*Written problem*
Each line that holds the word "thin" should be returned.

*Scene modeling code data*
==========
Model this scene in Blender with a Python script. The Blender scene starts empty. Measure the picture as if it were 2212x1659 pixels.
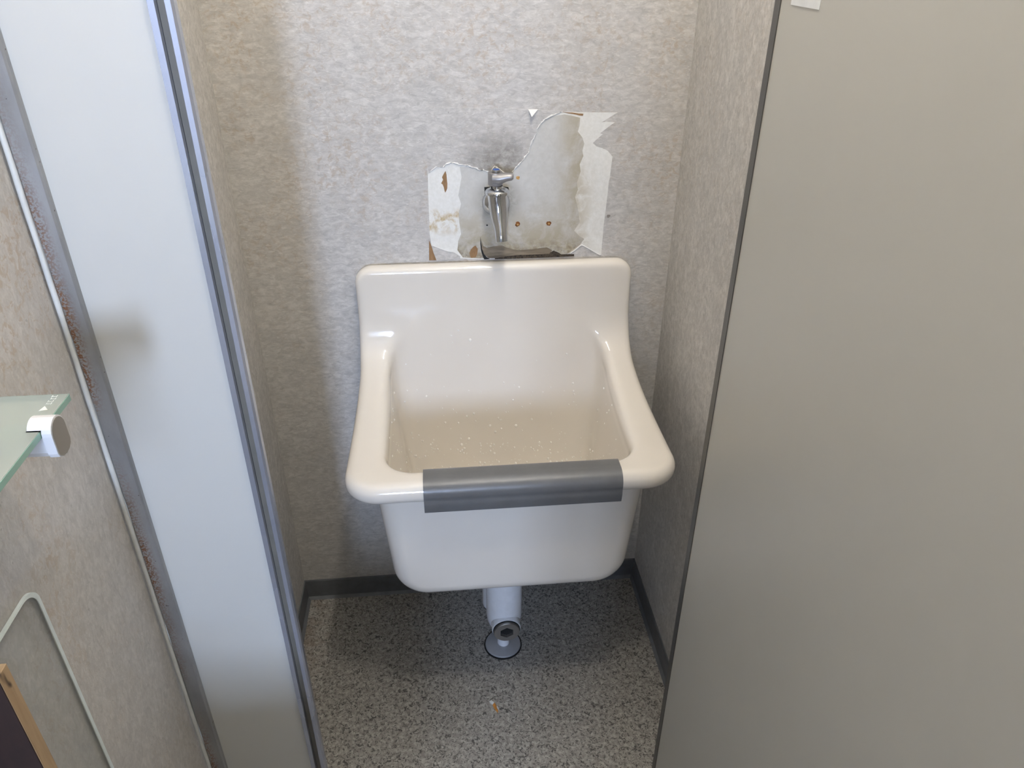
import bpy, math, random
import numpy as np
from mathutils import Vector, Matrix

random.seed(7)
S = bpy.context.scene
COL = S.collection

# ------------------------------------------------------------------ camera
PITCH, YAW, ROLL = 0.531582, 0.0995433, 0.0043014
cp, sp, cy, sy = math.cos(PITCH), math.sin(PITCH), math.cos(YAW), math.sin(YAW)
fw = Vector((sy * cp, cy * cp, -sp))
rt = Vector((cy, -sy, 0.0))
up = rt.cross(fw)
cr, sr = math.cos(ROLL), math.sin(ROLL)
rt, up = cr * rt + sr * up, -sr * rt + cr * up
cam_data = bpy.data.cameras.new('camera')
cam = bpy.data.objects.new('camera', cam_data)
COL.objects.link(cam)
M = Matrix.Identity(4)
for i in range(3):
    M[i][0], M[i][1], M[i][2] = rt[i], up[i], -fw[i]
M[0][3], M[1][3], M[2][3] = 0.23798, -1.42386, 1.44134
cam.matrix_world = M
cam_data.sensor_fit = 'HORIZONTAL'
cam_data.sensor_width = 36.0
cam_data.lens = 26.6305
cam_data.clip_start = 0.02
S.camera = cam

# ------------------------------------------------------------------ world, exposure
S.view_settings.view_transform = 'Standard'
S.view_settings.look = 'None'
S.view_settings.gamma = 1.0
S.view_settings.use_curve_mapping = False
S.view_settings.exposure = 0.0
w = bpy.data.worlds.new('world')
S.world = w
w.use_nodes = True
w.node_tree.nodes['Background'].inputs[0].default_value = (0.75, 0.86, 1.0, 1)
w.node_tree.nodes['Background'].inputs[1].default_value = 1.0

WINDOW_POWER = 145.0          # frosted panes lit by the daylight outside
TUBE_POWER = 82.0             # fluorescent tube above the alcove
BULB_POWER = 225.0            # round ceiling bulb in front of it
TUBE_COLOR = (1.0, 0.94, 0.85)
WINDOW_COLOR = (0.54, 0.69, 1.0)

CEIL = 2.40
BACK_Y = -3.20               # wall behind the viewer, with the window
RIGHT_X = 1.45
NXL, NXR = -0.138, 0.701     # alcove side walls
FRONT_Y = -0.60              # plane of the front panels
SIDE_X = -0.195              # wallpapered side wall in front of the alcove


# ------------------------------------------------------------------ helpers
def mesh_obj(name, verts, faces, mat=None, parent=None, smooth=False, loc=None):
    me = bpy.data.meshes.new(name)
    me.from_pydata([tuple(v) for v in verts], [], [tuple(f) for f in faces])
    me.validate()
    me.update()
    if smooth:
        me.polygons.foreach_set('use_smooth', [True] * len(me.polygons))
    o = bpy.data.objects.new(name, me)
    COL.objects.link(o)
    if mat:
        me.materials.append(mat)
    if parent:
        o.parent = parent
        o.matrix_parent_inverse = Matrix.Translation(parent.location).inverted()
    if loc is not None:
        o.location = loc
    return o


def empty(name, loc):
    o = bpy.data.objects.new(name, None)
    o.empty_display_size = 0.05
    o.location = loc
    COL.objects.link(o)
    return o


def tag(o, label, cat, group=None):
    o['label'] = label
    o['category'] = cat
    if group:
        o['group'] = group
    return o


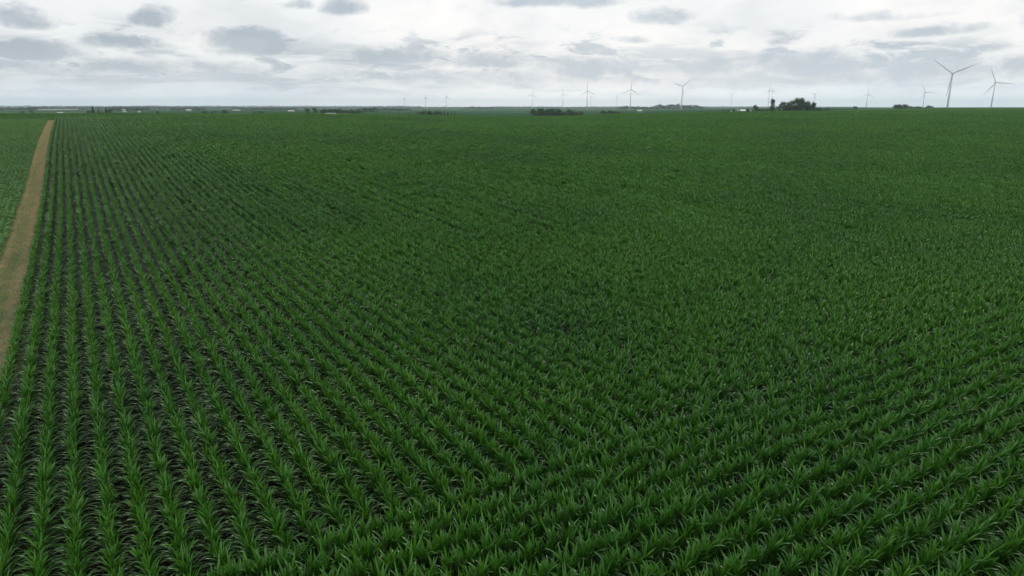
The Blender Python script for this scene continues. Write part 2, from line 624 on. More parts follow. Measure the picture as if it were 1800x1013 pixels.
# ------------------------------------------------------------------ corn
def leaf_geo(base, azim, elev, length, width, curl, nseg, tone, rng, fold=.25, twist=0.0):
    """one arching blade: centre line with a V fold, returns verts, faces, tones"""
    p = Vector(base)
    v, f, tn = [], [], []
    hd = Vector((math.cos(azim), math.sin(azim), 0))
    sd_ = Vector((-math.sin(azim), math.cos(azim), 0))
    e = elev
    for i in range(nseg + 1):
        q = i / nseg
        w = width * .5 * (min(1, .45 + 2.2 * q) * (1 - q ** 2.2)) + .001
        t = hd * math.cos(e) + Vector((0, 0, math.sin(e)))
        nrm = t.cross(sd_)
        ang = twist * q
        side = sd_ * math.cos(ang) + nrm * math.sin(ang)
        up = nrm * math.cos(ang) - sd_ * math.sin(ang)
        if up.z < 0: up = -up
        if nseg >= 6:
            v += [p - side * w + up * w * fold, p, p + side * w + up * w * fold]
            tn += [tone * (.75 + .25 * q), tone * .8 + .15, tone * (.75 + .25 * q)]
        else:
            v += [p - side * w, p + side * w]
            tn += [tone, tone]
        p = p + t * (length / nseg)
        e -= curl / nseg * (.5 + 1.2 * q)
    k = 3 if nseg >= 6 else 2
    for i in range(nseg):
        for j in range(k - 1):
            f.append((i * k + j, i * k + j + 1, (i + 1) * k + j + 1, (i + 1) * k + j))
    return v, f, tn


def corn_leaves(rng, nseg=7, thin=1.0):
    """list of leaves of one plant (row runs along local X, leaves mostly reach across it)"""
    out = []
    side = math.pi / 2 if rng.random() < .5 else -math.pi / 2
    big = rng.uniform(.88, 1.14)
    n = rng.randint(5, 6)
    for i in range(n):
        q = i / (n - 1)
        h = .14 + .62 * q
        a = side + (i % 2) * math.pi + rng.gauss(0, .38)
        el_ = math.radians(38 + 34 * q + rng.gauss(0, 6))
        ln = (.44 + .18 * math.sin(math.pi * (q * .8 + .15))) * rng.uniform(.9, 1.1) * big
        curl = 1.75 - .45 * q + rng.gauss(0, .22) + (rng.uniform(.5, 1.3) if rng.random() < .12 else 0)
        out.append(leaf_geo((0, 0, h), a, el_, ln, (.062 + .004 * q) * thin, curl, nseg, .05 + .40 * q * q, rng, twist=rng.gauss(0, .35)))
    for i in range(10):                                                 # the whorl: young upright blades
        a = side + (i % 2) * math.pi + rng.gauss(0, .9)
        el_ = math.radians(rng.uniform(58, 89))
        ln = rng.uniform(.32, .56) * big
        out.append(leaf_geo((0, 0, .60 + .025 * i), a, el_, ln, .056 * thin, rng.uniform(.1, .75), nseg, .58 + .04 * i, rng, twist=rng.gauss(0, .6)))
    return out


def stalk_mb():
    b = MB()
    b.tube([(0, 0, -.03), (0, 0, .4), (0, 0, .82)], [.017, .015, .008], 6)
    b.tone = [.35] * len(b.v)
    return b


NVAR = 14
plant_parts = []                # per variant: list of (name, mesh)
lib_plant = bpy.data.collections.new('corn_plants')
lib_row = bpy.data.collections.new('corn_row_pieces')
for k in range(NVAR):
    rng = random.Random(100 + k)
    parts = [('stalk', stalk_mb().mesh('corn_stalk', M_CORN, True))]
    whole = stalk_mb()
    for (lv, lf, lt) in corn_leaves(rng):
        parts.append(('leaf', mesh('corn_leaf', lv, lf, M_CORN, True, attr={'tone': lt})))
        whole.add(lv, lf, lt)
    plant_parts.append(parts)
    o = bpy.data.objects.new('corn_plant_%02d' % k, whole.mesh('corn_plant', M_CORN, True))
    lib_plant.objects.link(o)
for k in range(10):             # five plants of a row together, for the far part of the field
    rng = random.Random(300 + k)
    whole = MB()
    for j in range(6):
        m4 = Matrix.Translation((.135 * (j - 2.5) + rng.gauss(0, .02), rng.gauss(0, .025), 0)) @ Matrix.Rotation(rng.gauss(0, .25) + (math.pi if rng.random() < .5 else 0), 4, 'Z') @ Matrix.Scale(rng.uniform(.88, 1.1), 4)
        for (lv, lf, lt) in corn_leaves(rng, 4, 1.32):
            whole.add([m4 @ p for p in lv], lf, lt)
    o = bpy.data.objects.new('corn_row_%02d' % k, whole.mesh('corn_row', M_CORN, True))
    lib_row.objects.link(o)


def scatter(name, pts, rot, scl, idx, coll, **kw):
    me = bpy.data.meshes.new(name)
    me.vertices.add(len(pts))
    me.vertices.foreach_set('co', np.asarray(pts, np.float32).ravel())
    a = me.attributes.new('rot', 'FLOAT_VECTOR', 'POINT'); a.data.foreach_set('vector', np.asarray(rot, np.float32).ravel())
    a = me.attributes.new('scl', 'FLOAT_VECTOR', 'POINT'); a.data.foreach_set('vector', np.asarray(scl, np.float32).ravel())
    a = me.attributes.new('idx', 'INT', 'POINT'); a.data.foreach_set('value', np.asarray(idx, np.int32))
    o = ob(name, me, kind='stuff', **kw)
    g = bpy.data.node_groups.new(name, 'GeometryNodeTree')
    g.interface.new_socket('Geometry', in_out='INPUT', socket_type='NodeSocketGeometry')
    g.interface.new_socket('Geometry', in_out='OUTPUT', socket_type='NodeSocketGeometry')
    gi, go = g.nodes.new('NodeGroupInput'), g.nodes.new('NodeGroupOutput')
    ci = g.nodes.new('GeometryNodeCollectionInfo')
    ci.inputs['Collection'].default_value = coll
    ci.inputs['Separate Children'].default_value = True
    ci.inputs['Reset Children'].default_value = True
    ip = g.nodes.new('GeometryNodeInstanceOnPoints')
    ip.inputs['Pick Instance'].default_value = True

    def na(nm, typ):
        n = g.nodes.new('GeometryNodeInputNamedAttribute')
        n.data_type = typ
        n.inputs[0].default_value = nm
        return n.outputs[0]
    er = g.nodes.new('FunctionNodeEulerToRotation')
    g.links.new(na('rot', 'FLOAT_VECTOR'), er.inputs[0])
    g.links.new(gi.outputs[0], ip.inputs['Points'])
    g.links.new(ci.outputs[0], ip.inputs['Instance'])
    g.links.new(na('idx', 'INT'), ip.inputs['Instance Index'])
    g.links.new(er.outputs[0], ip.inputs['Rotation'])
    g.links.new(na('scl', 'FLOAT_VECTOR'), ip.inputs['Scale'])
    g.links.new(ip.outputs[0], go.inputs[0])
    md = o.modifiers.new('scatter', 'NODES')
    md.node_group = g
    return o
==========
*Response*
def corn_leaves(rng, nseg=7, thin=1.0):
        out.append(leaf_geo((0, 0, h), a, el_, ln, (.062 + .004 * q) * thin, curl, nseg, .05 + .40 * q * q, rng, twist=rng.gauss(0, .35)))
        out.append(leaf_geo((0, 0, .60 + .025 * i), a, el_, ln, .056 * thin, rng.uniform(.1, .75), nseg, .58 + .04 * i, rng, twist=rng.gauss(0, .6)))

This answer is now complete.